## DIRECTIONS FOR THIS TASK
Write the material out again exactly as it stands.

## DATASET CONTENT
* * * * * * * * *
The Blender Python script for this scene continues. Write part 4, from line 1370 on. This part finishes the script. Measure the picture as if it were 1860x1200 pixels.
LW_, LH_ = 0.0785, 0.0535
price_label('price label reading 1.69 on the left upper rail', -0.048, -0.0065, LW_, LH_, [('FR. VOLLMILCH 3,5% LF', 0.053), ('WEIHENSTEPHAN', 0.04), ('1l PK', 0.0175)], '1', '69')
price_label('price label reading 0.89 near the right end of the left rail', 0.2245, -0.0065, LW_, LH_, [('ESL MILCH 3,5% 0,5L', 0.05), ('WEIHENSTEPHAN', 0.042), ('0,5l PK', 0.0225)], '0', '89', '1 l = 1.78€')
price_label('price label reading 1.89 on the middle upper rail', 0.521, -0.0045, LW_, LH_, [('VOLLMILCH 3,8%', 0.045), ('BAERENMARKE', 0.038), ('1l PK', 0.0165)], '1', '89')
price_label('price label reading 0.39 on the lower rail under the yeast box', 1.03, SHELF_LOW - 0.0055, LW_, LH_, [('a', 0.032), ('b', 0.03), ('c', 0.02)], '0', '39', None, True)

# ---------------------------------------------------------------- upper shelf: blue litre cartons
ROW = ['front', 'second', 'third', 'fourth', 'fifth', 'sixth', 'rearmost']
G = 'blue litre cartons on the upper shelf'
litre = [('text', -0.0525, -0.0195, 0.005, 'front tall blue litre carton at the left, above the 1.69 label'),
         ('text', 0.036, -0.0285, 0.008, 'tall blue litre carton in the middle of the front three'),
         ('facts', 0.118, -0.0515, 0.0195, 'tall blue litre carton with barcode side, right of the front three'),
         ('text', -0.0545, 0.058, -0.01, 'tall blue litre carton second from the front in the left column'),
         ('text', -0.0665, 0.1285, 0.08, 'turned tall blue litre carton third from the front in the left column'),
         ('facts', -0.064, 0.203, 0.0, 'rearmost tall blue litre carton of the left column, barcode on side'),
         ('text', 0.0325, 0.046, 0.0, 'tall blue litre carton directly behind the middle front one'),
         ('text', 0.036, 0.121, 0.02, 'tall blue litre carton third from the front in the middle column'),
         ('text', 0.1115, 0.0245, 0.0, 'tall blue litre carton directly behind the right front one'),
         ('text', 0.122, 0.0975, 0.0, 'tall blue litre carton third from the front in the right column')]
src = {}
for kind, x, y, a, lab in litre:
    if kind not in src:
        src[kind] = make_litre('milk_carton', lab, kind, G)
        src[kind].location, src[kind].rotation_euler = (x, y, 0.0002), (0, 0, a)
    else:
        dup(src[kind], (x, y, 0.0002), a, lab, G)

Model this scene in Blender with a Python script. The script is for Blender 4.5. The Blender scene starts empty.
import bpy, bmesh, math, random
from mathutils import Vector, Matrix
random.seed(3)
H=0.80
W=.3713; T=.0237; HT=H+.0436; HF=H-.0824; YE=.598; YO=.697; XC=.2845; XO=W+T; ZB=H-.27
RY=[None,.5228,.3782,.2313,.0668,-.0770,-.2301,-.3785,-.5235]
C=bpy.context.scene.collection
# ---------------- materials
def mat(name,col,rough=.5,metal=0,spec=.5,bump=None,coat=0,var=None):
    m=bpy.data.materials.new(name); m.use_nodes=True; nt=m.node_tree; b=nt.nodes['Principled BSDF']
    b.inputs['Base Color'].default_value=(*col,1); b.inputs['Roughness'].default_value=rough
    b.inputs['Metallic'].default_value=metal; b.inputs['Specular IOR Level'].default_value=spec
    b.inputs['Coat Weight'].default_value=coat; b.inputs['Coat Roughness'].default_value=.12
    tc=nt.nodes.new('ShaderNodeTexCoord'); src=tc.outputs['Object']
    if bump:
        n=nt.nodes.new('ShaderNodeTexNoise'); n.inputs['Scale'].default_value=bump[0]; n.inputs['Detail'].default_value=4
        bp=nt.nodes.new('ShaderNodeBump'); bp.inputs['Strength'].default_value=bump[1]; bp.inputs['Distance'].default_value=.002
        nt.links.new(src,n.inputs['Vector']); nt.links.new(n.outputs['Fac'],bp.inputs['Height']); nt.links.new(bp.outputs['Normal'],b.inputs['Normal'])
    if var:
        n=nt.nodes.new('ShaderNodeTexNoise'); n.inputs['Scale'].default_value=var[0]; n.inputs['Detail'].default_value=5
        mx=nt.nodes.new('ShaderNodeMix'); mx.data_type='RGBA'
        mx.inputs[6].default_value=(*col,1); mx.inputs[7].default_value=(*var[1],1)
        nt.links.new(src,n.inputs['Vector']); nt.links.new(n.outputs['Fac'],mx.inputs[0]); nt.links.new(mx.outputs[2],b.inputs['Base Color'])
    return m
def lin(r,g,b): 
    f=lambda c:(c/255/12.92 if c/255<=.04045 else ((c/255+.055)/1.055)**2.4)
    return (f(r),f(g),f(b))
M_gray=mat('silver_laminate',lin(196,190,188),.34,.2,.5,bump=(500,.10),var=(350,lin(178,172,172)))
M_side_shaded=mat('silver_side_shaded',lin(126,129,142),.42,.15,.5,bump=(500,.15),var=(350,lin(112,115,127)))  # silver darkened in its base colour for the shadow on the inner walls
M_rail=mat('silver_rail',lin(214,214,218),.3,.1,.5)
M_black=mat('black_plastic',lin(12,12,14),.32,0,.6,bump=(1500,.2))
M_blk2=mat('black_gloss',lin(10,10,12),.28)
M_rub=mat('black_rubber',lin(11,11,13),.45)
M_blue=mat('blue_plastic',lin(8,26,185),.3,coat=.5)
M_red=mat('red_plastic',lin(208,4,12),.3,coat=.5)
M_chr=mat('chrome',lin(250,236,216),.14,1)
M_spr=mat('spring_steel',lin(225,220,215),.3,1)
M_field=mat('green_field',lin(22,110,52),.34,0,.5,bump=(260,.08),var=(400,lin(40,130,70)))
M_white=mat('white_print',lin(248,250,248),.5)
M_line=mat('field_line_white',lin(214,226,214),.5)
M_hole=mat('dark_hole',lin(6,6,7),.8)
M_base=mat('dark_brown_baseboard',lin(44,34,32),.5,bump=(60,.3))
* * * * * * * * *
## EXPECTED ANSWER
The Blender Python script for this scene continues. Write part 4, from line 1370 on. This part finishes the script. Measure the picture as if it were 1860x1200 pixels.
LW_, LH_ = 0.0785, 0.0535
price_label('price label reading 1.69 on the left upper rail', -0.048, -0.0065, LW_, LH_, [('FR. VOLLMILCH 3,5% LF', 0.053), ('WEIHENSTEPHAN', 0.04), ('1l PK', 0.0175)], '1', '69')
price_label('price label reading 0.89 near the right end of the left rail', 0.2245, -0.0065, LW_, LH_, [('ESL MILCH 3,5% 0,5L', 0.05), ('WEIHENSTEPHAN', 0.042), ('0,5l PK', 0.0225)], '0', '89', '1 l = 1.78€')
price_label('price label reading 1.89 on the middle upper rail', 0.521, -0.0045, LW_, LH_, [('VOLLMILCH 3,8%', 0.045), ('BAERENMARKE', 0.038), ('1l PK', 0.0165)], '1', '89')
price_label('price label reading 0.39 on the lower rail under the yeast box', 1.03, SHELF_LOW - 0.0055, LW_, LH_, [('a', 0.032), ('b', 0.03), ('c', 0.02)], '0', '39', None, True)

# ---------------------------------------------------------------- upper shelf: blue litre cartons
ROW = ['front', 'second', 'third', 'fourth', 'fifth', 'sixth', 'rearmost']
G = 'blue litre cartons on the upper shelf'
litre = [('text', -0.0525, -0.0195, 0.005, 'front tall blue litre carton at the left, above the 1.69 label'),
         ('text', 0.036, -0.0285, 0.008, 'tall blue litre carton in the middle of the front three'),
         ('facts', 0.118, -0.0515, 0.0195, 'tall blue litre carton with barcode side, right of the front three'),
         ('text', -0.0545, 0.058, -0.01, 'tall blue litre carton second from the front in the left column'),
         ('text', -0.0665, 0.1285, 0.08, 'turned tall blue litre carton third from the front in the left column'),
         ('facts', -0.064, 0.203, 0.0, 'rearmost tall blue litre carton of the left column, barcode on side'),
         ('text', 0.0325, 0.046, 0.0, 'tall blue litre carton directly behind the middle front one'),
         ('text', 0.036, 0.121, 0.02, 'tall blue litre carton third from the front in the middle column'),
         ('text', 0.1115, 0.0245, 0.0, 'tall blue litre carton directly behind the right front one'),
         ('text', 0.122, 0.0975, 0.0, 'tall blue litre carton third from the front in the right column')]
src = {}
for kind, x, y, a, lab in litre:
    if kind not in src:
        src[kind] = make_litre('milk_carton', lab, kind, G)
        src[kind].location, src[kind].rotation_euler = (x, y, 0.0002), (0, 0, a)
    else:
        dup(src[kind], (x, y, 0.0002), a, lab, G)

Model this scene in Blender with a Python script. The script is for Blender 4.5. The Blender scene starts empty.
import bpy, bmesh, math, random
from mathutils import Vector, Matrix
random.seed(3)
H=0.80
W=.3713; T=.0237; HT=H+.0436; HF=H-.0824; YE=.598; YO=.697; XC=.2845; XO=W+T; ZB=H-.27
RY=[None,.5228,.3782,.2313,.0668,-.0770,-.2301,-.3785,-.5235]
C=bpy.context.scene.collection
# ---------------- materials
def mat(name,col,rough=.5,metal=0,spec=.5,bump=None,coat=0,var=None):
    m=bpy.data.materials.new(name); m.use_nodes=True; nt=m.node_tree; b=nt.nodes['Principled BSDF']
    b.inputs['Base Color'].default_value=(*col,1); b.inputs['Roughness'].default_value=rough
    b.inputs['Metallic'].default_value=metal; b.inputs['Specular IOR Level'].default_value=spec
    b.inputs['Coat Weight'].default_value=coat; b.inputs['Coat Roughness'].default_value=.12
    tc=nt.nodes.new('ShaderNodeTexCoord'); src=tc.outputs['Object']
    if bump:
        n=nt.nodes.new('ShaderNodeTexNoise'); n.inputs['Scale'].default_value=bump[0]; n.inputs['Detail'].default_value=4
        bp=nt.nodes.new('ShaderNodeBump'); bp.inputs['Strength'].default_value=bump[1]; bp.inputs['Distance'].default_value=.002
        nt.links.new(src,n.inputs['Vector']); nt.links.new(n.outputs['Fac'],bp.inputs['Height']); nt.links.new(bp.outputs['Normal'],b.inputs['Normal'])
    if var:
        n=nt.nodes.new('ShaderNodeTexNoise'); n.inputs['Scale'].default_value=var[0]; n.inputs['Detail'].default_value=5
        mx=nt.nodes.new('ShaderNodeMix'); mx.data_type='RGBA'
        mx.inputs[6].default_value=(*col,1); mx.inputs[7].default_value=(*var[1],1)
        nt.links.new(src,n.inputs['Vector']); nt.links.new(n.outputs['Fac'],mx.inputs[0]); nt.links.new(mx.outputs[2],b.inputs['Base Color'])
    return m
def lin(r,g,b): 
    f=lambda c:(c/255/12.92 if c/255<=.04045 else ((c/255+.055)/1.055)**2.4)
    return (f(r),f(g),f(b))
M_gray=mat('silver_laminate',lin(196,190,188),.34,.2,.5,bump=(500,.10),var=(350,lin(178,172,172)))
M_side_shaded=mat('silver_side_shaded',lin(126,129,142),.42,.15,.5,bump=(500,.15),var=(350,lin(112,115,127)))  # silver darkened in its base colour for the shadow on the inner walls
M_rail=mat('silver_rail',lin(214,214,218),.3,.1,.5)
M_black=mat('black_plastic',lin(12,12,14),.32,0,.6,bump=(1500,.2))
M_blk2=mat('black_gloss',lin(10,10,12),.28)
M_rub=mat('black_rubber',lin(11,11,13),.45)
M_blue=mat('blue_plastic',lin(8,26,185),.3,coat=.5)
M_red=mat('red_plastic',lin(208,4,12),.3,coat=.5)
M_chr=mat('chrome',lin(250,236,216),.14,1)
M_spr=mat('spring_steel',lin(225,220,215),.3,1)
M_field=mat('green_field',lin(22,110,52),.34,0,.5,bump=(260,.08),var=(400,lin(40,130,70)))
M_white=mat('white_print',lin(248,250,248),.5)
M_line=mat('field_line_white',lin(214,226,214),.5)
M_hole=mat('dark_hole',lin(6,6,7),.8)
M_base=mat('dark_brown_baseboard',lin(44,34,32),.5,bump=(60,.3))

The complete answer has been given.